Observational Methods and Problems

In this chapter, we deal with the ways in which the objects described in Chapter 2 can be observed and the conditions affecting those observations.

The light of distant objects is perceived differently by each individual, both physically and intellectually. Moreover, the interpretations given them were (and maybe to a certain extent still are) grounded in the observer's cultural milieu. These facts, well known to students of the humanities, must have influenced what was considered important, and thus recorded, by ancient astronomers. Here, we concentrate on physical and physiological effects on perception, but we must remain aware that physical perceptions are not easily separated from what the mind's eye perceives.

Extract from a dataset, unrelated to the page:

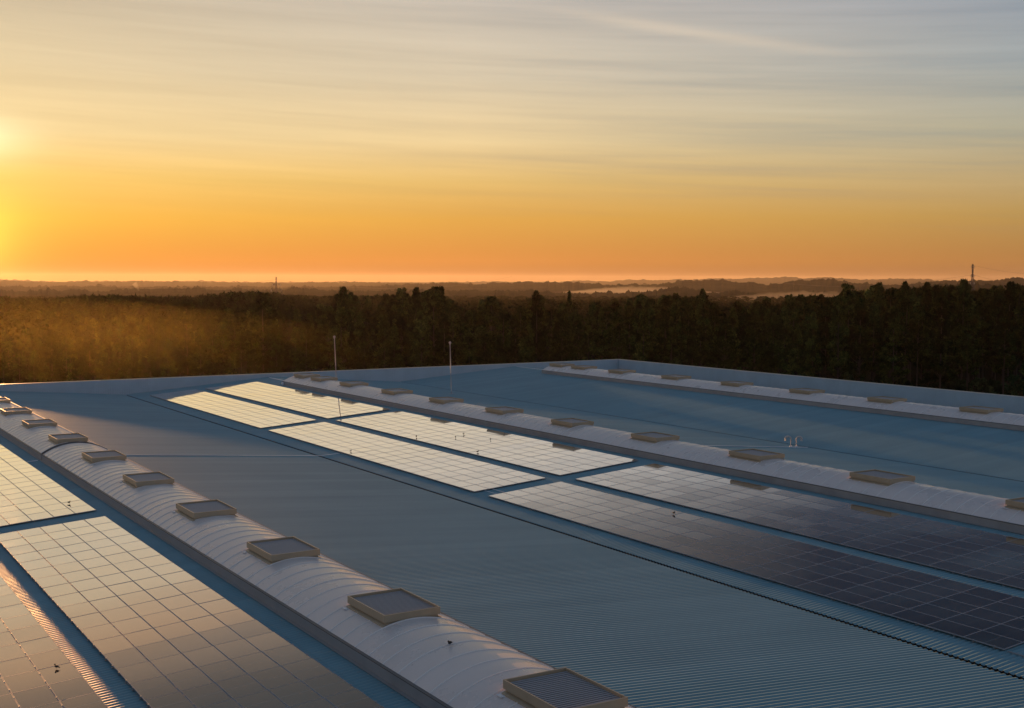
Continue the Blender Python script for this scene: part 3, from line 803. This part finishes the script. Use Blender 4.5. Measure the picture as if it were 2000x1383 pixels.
# skyline trees that can be told apart
SKY_T = [(671, 262, 561, 3, 0.9, 'tall pointed tree rising above the canopy just right of the left lightning rod'),
         (785, 275, 565, 0, 0.9, 'slim tree breaking the skyline, left of two standing between the lightning rods'),
         (813, 270, 562, 3, 0.85, 'slim conical tree breaking the skyline, right of two standing between the lightning rods'),
         (848, 265, 563, 2, 1.0, 'broad twin-topped tree on the skyline, left half, just left of the right lightning rod'),
         (861, 267, 561, 5, 1.0, 'broad twin-topped tree on the skyline, right half, above the right lightning rod'),
         (960, 262, 582, 2, 1.25, 'rounded dark tree standing alone right of the right lightning rod'),
         (1047, 268, 569, 3, 1.0, 'dark narrow tree standing up alone in the middle of the photo'),
         (1112, 300, 569, 3, 0.6, 'small spire-like tree in front of the pale mist right of the middle'),
         (1372, 285, 565, 3, 0.75, 'dark pointed conifer-like tree standing up right of the twisted-top trees'),
         (1655, 290, 556, 1, 0.9, 'slim tall tree at the right end of the pale mist bank'),
         (1717, 288, 553, 5, 0.9, 'conical tree with a sharp tip on the right-hand skyline'),
         (1767, 290, 551, 3, 0.9, 'pointed tree standing up beside the distant hill on the right'),
         (514, 262, 575, 2, 1.2, 'dark bushy tree below and left of the left pylon'),
         (365, 262, 590, 0, 1.2, 'dark loose-topped tree in the amber haze at the left'),
         (1881, 285, 547, 5, 0.9, 'dark rounded treetop just left of the right pylon'),
         (1972, 285, 551, 3, 1.0, 'tall pointed tree near the right frame edge, right of the pylon')]
for (px, D, yt, pi, wd, lab) in SKY_T:
    plant(px, D, ztop(px, yt, D), pi, lab, grp='trees breaking the skyline', wid=wd)
# the wood edge and the rows behind it
cand = []
for row in range(9):
    D = 246 + row * 12.0
    px = -50 + random.uniform(0, 30)
    while px < 2050:
        cand.append((px + random.uniform(-12, 12), D + random.uniform(-4, 4), row))
        px += (54 if row < 6 else 66) * random.uniform(0.85, 1.15)
random.shuffle(cand); cand.sort(key=lambda c: c[2])
cand = cand[:284]
for (px, D, row) in cand:
    if px > 1500: D += 30 * (px - 1500) / 500 
    yt = ytop(px) + abs(random.gauss(0, 7)) + max(0, 5 - row) * random.uniform(2, 15) + 1
    h = ztop(px, yt, D); h = max(8, h)
    zone = 0 if px < 600 else (1 if px < 1300 else 2)
    lab = ['tree in the amber sunlit haze of the wood beyond the left parapet',
           'dark eucalyptus in the middle of the dense wood beyond the roof',
           'dark eucalyptus with bare pale trunk in the wood beyond the right parapet'][zone]
    plant(px, D, h, random.choice([0, 1, 3, 5, 3, 5, 4, 3, 5]), lab, grp=['hazy trees at the left of the wood', 'dark trees in the middle of the wood', 'dark trees at the right of the wood'][zone], wid=random.uniform(0.85, 1.35))
# shrubs in front of the wood at the right
V, F, cs = crown_np(3.4, 0.2, 2.0, 26, 30, 0.30, 'oval', rng, 0.8)
shm = npmesh('foliage', V, F, [M['leafd']])
for i in range(22):
    px = 1560 + i * 21 + random.uniform(-8, 8); D = 262 + random.uniform(-6, 8) + 20 * (px - 1500) / 500
    x, y = at(px, D); s_ = random.uniform(0.8, 1.5)
    o = obj('shrub', shm, None, (x, y, -0.1)); o.scale = (s_ * 1.1, s_ * 1.1, s_); o.rotation_euler = (0, 0, random.uniform(0, 6))
    tag(o, 'low dark green shrub at the foot of the wood beyond the right parapet', 'shrub', 'shrubs at the foot of the wood')

# the rest of the wood, as one mass
def forest_mass():
    Vs = []; Fs = []; o_ = 0; pr = []
    for (h, b_, rm, sh, nc) in ((20, 5, 2.6, 'oval', 26), (20, 3, 2.7, 'cone', 28), (20, 7, 2.4, 'open', 24)):
        V, F, cs = crown_np(h, b_, rm, nc, 9, 0.85, sh, rng, 1.25); pr.append((V, F))
    n = 0
    for D in list(np.arange(335, 520, 11)) + list(np.arange(520, 900, 26)) + list(np.arange(900, 1300, 55)):
        px = -120
        while px < 2120:
            V, F = pr[rng.integers(3)]
            pj = px + rng.normal() * 8; Dj = D + rng.normal() * 4
            if 540 < pj < 1260 and D < 560: px += 40; continue
            if pj <= 540 and D < 370: px += 40; continue
            yt = 578 + 4 * math.sin(pj * 0.006 + 1) + 3 * math.sin(pj * 0.023) + abs(rng.normal()) * 9 - 2
            if 540 < pj < 1260: yt += 8 * math.sin(math.pi * (pj - 540) / 720)
            if pj > 1260: yt = max(min(yt, 590) - max(0, pj - 1450) / 550 * 16, ytop(pj) + 13)
            if 1380 < pj < 1540: yt += 8
            h = min(26, max(9, ztop(pj, yt, Dj))); s_ = h / 20; w_ = max(1.0, D / 480) * (0.9 + 0.3 * rng.random())
            a = rng.random() * 6.28; c_, q_ = math.cos(a), math.sin(a)
            x, y = at(pj, Dj)
            P = V * np.array([w_, w_, s_])
            Vs.append(np.stack([P[:, 0] * c_ - P[:, 1] * q_ + x, P[:, 0] * q_ + P[:, 1] * c_ + y, P[:, 2]], 1)); Fs.append(F + o_); o_ += len(V)
            px += 2375 / D * 4.6 * (0.85 + 0.3 * rng.random()) * max(1.0, D / 480)
            n += 1
    o = obj('forest', npmesh('forest', np.concatenate(Vs), np.concatenate(Fs), [M['leaf']])); tag(o, kind='stuff')
    return n
NF = forest_mass()

# ------------------------------------------------------------------ far hills
def ridge(name, D, depth, ctrl, tree, seed, extra=400):
    rg = np.random.default_rng(seed)
    xs = np.arange(-extra, 2000 + extra, 1.6)
    yy = np.interp(xs, [c[0] for c in ctrl], [c[1] for c in ctrl])
    def sm(n, k):
        a = rg.random(n + k); return np.convolve(a, np.ones(k) / k, 'valid')[:n]
    nz = np.maximum(0, (sm(len(xs), 24) - 0.46) * 6.0) + np.maximum(0, (sm(len(xs), 5) - 0.45) * 2.4) + 0.5 * sm(len(xs), 2)
    prof = [(-1.0, 0.0), (-0.7, 0.35), (-0.4, 0.75), (-0.18, 0.93), (-0.06, 0.985), (0.0, 1.0), (0.08, 0.97), (0.4, 0.7), (1.0, 0.0)]
    V = []
    for (u, hh) in prof:
        for i, px in enumerate(xs):
            Dj = D + u * depth; x, y = at(px, Dj); z = ztop(px, yy[i], D)
            zz = z * hh + (tree * nz[i] * (1 if abs(u) < 0.1 else 0.3 + 0.4 * rg.random()) if hh > 0.3 else 0)
            V.append((x, y, zz - (0.5 if hh == 0 else 0)))
    o = obj(name, npmesh(name, np.array(V), grid_faces(len(prof), len(xs)), [M['wood']])); tag(o, kind='structure')
ridge('hills', 9500, 900, [(-400, 548), (0, 548), (120, 551), (200, 550), (330, 551), (395, 549), (480, 553), (640, 551), (800, 553), (960, 551), (1090, 552), (1150, 550), (1190, 551), (1225, 547), (1310, 549), (1420, 546), (1500, 544), (1545, 542), (1580, 546), (1620, 543), (1680, 549), (1780, 545), (1850, 551), (2000, 549), (2400, 549)], 8, 3)
ridge('hills', 5600, 600, [(-400, 552), (0, 551), (60, 553), (130, 552), (260, 551), (400, 552), (470, 554), (700, 553), (800, 556), (1100, 557), (1400, 560), (2400, 560)], 6, 4)
ridge('hills', 3300, 350, [(-400, 562), (0, 563), (200, 561), (350, 563), (480, 562), (560, 564), (640, 562), (720, 560), (790, 559), (840, 557), (920, 555), (925, 558), (970, 553), (1010, 557), (1130, 554), (1200, 560), (1260, 559), (1300, 555), (1345, 551), (1390, 549), (1450, 553), (1500, 560), (1560, 551), (1600, 548), (1620, 547), (1645, 555), (1720, 558), (1800, 556), (1850, 549), (1880, 554), (1925, 552), (2000, 547), (2400, 548)], 6, 5)
ridge('hills', 1900, 250, [(-400, 571), (150, 572), (350, 569), (520, 568), (700, 571), (850, 570), (1000, 572), (1100, 577), (1250, 576), (1310, 567), (1370, 572), (1450, 578), (1550, 580), (1700, 573), (1850, 562), (2000, 560), (2400, 560)], 5, 6)

# ------------------------------------------------------------------ pylons and wires
def pylon(px, D, yt, yaw_, H, arms, label, wid=1.0):
    x, y = at(px, D); zt = ztop(px, yt, D)
    root = empty('power_pylon', (x, y, 0), label, 'pylon', None, yaw_)
    mb = MB(); n = 11; zs = [zt * i / n for i in range(n + 1)]
    def hw(z): return wid * (0.35 + 2.6 * max(0, 1 - z / (zt * 0.80)) ** 1.2)
    for sx in (-1, 1):
        for sy in (-1, 1):
            mb.tube([(sx * hw(z) * (0.4 if z == zs[-1] else 1), sy * hw(z) * (0.4 if z == zs[-1] else 1), z) for z in zs], 0.13, 4)
    for i in range(n):
        a, b_ = zs[i], zs[i + 1]; wa, wb_ = hw(a), hw(b_)
        for sx, sy in ((1, 0), (-1, 0), (0, 1), (0, -1)):
            for q in (-1, 1):
                if sx: mb.tube([(sx * wa, q * wa, a), (sx * wb_, -q * wb_, b_)], 0.07, 4)
                else: mb.tube([(q * wa, sy * wa, a), (-q * wb_, sy * wb_, b_)], 0.07, 4)
    mb.build('lattice_mast', M['lattice'], root)
    for (z, L) in arms:
        mb = MB()
        for q in (-1, 1):
            mb.tube([(0, 0, z + 0.9), (q * L, 0, z)], 0.10, 4); mb.tube([(0, 0, z - 0.1), (q * L, 0, z)], 0.10, 4)
        ar = mb.build('crossarm', M['lattice'], root)
        mb = MB()
        for q in (-1, 1):
            for i in range(5): mb.tube([(q * L, 0, z - 0.15 - 0.3 * i), (q * L, 0, z - 0.38 - 0.3 * i)], [0.42, 0.2], 6)
        mb.build('insulator', M['insul'], ar)
    return x, y, zt
za = lambda px, y_, D: ztop(px, y_, D)
P1 = pylon(540, 900, 541, -R(18), 0, [(za(540, 555, 900), 2.6), (za(540, 565, 900), 3.6), (za(540, 575, 900), 4.6)], 'lattice power pylon with bright insulators rising above the wood at the left')
P2 = pylon(1898, 950, 516, R(60), 0, [(za(1898, 519, 950), 2.4), (za(1898, 537, 950), 3.0), (za(1898, 551, 950), 3.4)], 'narrow lattice power pylon on the skyline at the right')
def wire(p0, p1, sag, label, r_=0.035):
    mb = MB(); pts = []
    for t_ in np.linspace(0, 1, 24):
        pts.append((p0[0] + (p1[0] - p0[0]) * t_, p0[1] + (p1[1] - p0[1]) * t_, p0[2] + (p1[2] - p0[2]) * t_ - sag * 4 * t_ * (1 - t_)))
    mb.tube(pts, r_, 4, 0, False); o = mb.build('power_line', M['wire']); tag(o, label, 'power line', 'overhead wires')
def P(px, py, D): return (*at(px, D), ztop(px, py, D))
wire(P(1900, 537, 950), P(2300, 528, 760), 9, 'overhead wire sagging from the right pylon towards the right frame edge', 0.07)
wire(P(1896, 537, 950), P(1480, 545, 1300), 8, 'overhead wire sagging from the right pylon towards the left', 0.06)
wire(P(1898, 518, 950), P(2300, 505, 760), 8, 'upper overhead wire from the tip of the right pylon', 0.05)
wire(P(540, 546, 900), P(120, 548, 1300), 7, 'overhead wire leaving the left pylon towards the left', 0.05)
wire(P(540, 546, 900), P(1000, 540, 1200), 9, 'overhead wire leaving the left pylon towards the right', 0.05)

# ------------------------------------------------------------------ haze, mist, added glare veil and smoke
def volume(name, density, color, aniso):
    mm = bpy.data.materials.new(name); mm.use_nodes = True
    t = NT(mm.node_tree); t.n.remove(t.n['Principled BSDF'])
    v = t.new('ShaderNodeVolumePrincipled'); v.inputs['Color'].default_value = (*color, 1); v.inputs['Density'].default_value = density; v.inputs['Anisotropy'].default_value = aniso
    t.l.new(v.outputs[0], t.n['Material Output'].inputs['Volume'])
    return mm
mb = MB(); mb.box(-4500, 12500, -400, 12500, -1, 80)
if HAZE > 0:
    o = mb.build('haze', volume('haze_air', HAZE, (0.95, 0.83, 0.68), 0.5)); tag(o, kind='stuff')
def fixn(o):
    b = bmesh.new(); b.from_mesh(o.data); bmesh.ops.recalc_face_normals(b, faces=b.faces); b.to_mesh(o.data); b.free()
def blob(name, px0, px1, D0, D1, h, dens, seed, aniso=0.6, col=(0.95, 0.90, 0.84), jag=0.3):
    mb = MB(); n, k = 40, 11; vs = []
    rg = np.random.default_rng(seed)
    for i in range(n + 1):
        u = i / n; px = px0 + (px1 - px0) * u
        for j in range(k + 1):
            w_ = j / k; e = max(0.02, math.sin(math.pi * u) ** (0.5 if jag == 0 else 1.2) * math.sin(math.pi * w_) ** (0.5 if jag == 0 else 0.8))
            x, y = at(px, D0 + (D1 - D0) * w_); vs.append((x, y, 0.3 + h * e * (1 - jag / 2 + jag * rg.random())))
    m_ = len(vs); vs += [(x, y, 0.05) for x, y, z in vs]
    fs = []
    q = k + 1
    for i in range(n):
        for j in range(k):
            a = i * q + j; fs += [(a, a + 1, a + q + 1, a + q), (m_ + a, m_ + a + q, m_ + a + q + 1, m_ + a + 1)]
    for i in range(n):
        a = i * q; fs.append((a, a + q, m_ + a + q, m_ + a)); a = i * q + k; fs.append((a + q, a, m_ + a, m_ + a + q))
    for j in range(k):
        a = j; fs.append((a + 1, a, m_ + a, m_ + a + 1)); a = n * q + j; fs.append((a, a + 1, m_ + a + 1, m_ + a))
    mb.add(vs, fs); o = mb.build(name, volume(name + '_air', dens, col, aniso)); tag(o, kind='stuff')
    fixn(o)
if HAZE > 0:
    blob('mist', 1360, 1800, 1350, 1750, 12, 0.0005, 1)
    blob('mist', 1080, 1420, 2100, 2700, 14, 0.00035, 2)
    blob('mist', -1500, 1150, 138, 262, 23, 1.05e-4, 3, 0.9, (1.0, 0.74, 0.12), 0.0)  # added amber-tinted volume imitating the sun's veiling glare over the left trees
    # smoke plume rising from behind the wood at the left
    mb = MB(); D = 1500; x, y = at(272, D)
    pts = []; rad = []
    for i in range(8):
        u = i / 7; a, b_ = at(272 - 9 * u ** 1.3, D); pts.append((a, b_, 12 + (ztop(265, 553, D) - 12) * u)); rad.append(0.8 + 2.6 * u)
    mb.tube(pts, rad, 10); o = mb.build('smoke', volume('smoke_air', 0.012, (0.95, 0.92, 0.88), 0.5)); tag(o, kind='stuff'); fixn(o)
print('trees', len(cand), 'forest', NF)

We begin with the effects of the transparency of the atmosphere, first in the context of global climate variation, and later in the specifics of atmospheric extinction and reddening, and refraction. These effects have consequences for research into the stellar alignments of monuments, temples, and pairs or lines of rocks or stones. In between, we describe the intrinsic nature of the light, how we perceive it, and how this changes from person to person. We also briefly discuss other phenomena, such as precession that changes the apparent locations of objects in the sky with respect to the equinoxes and over time alters both the pole star and the visibility of circumpolar objects. Finally, we describe the particular ways in which observations were carried out. A list of bright objects with their modern positions, measures of brightnesses, and colors is also provided for reference.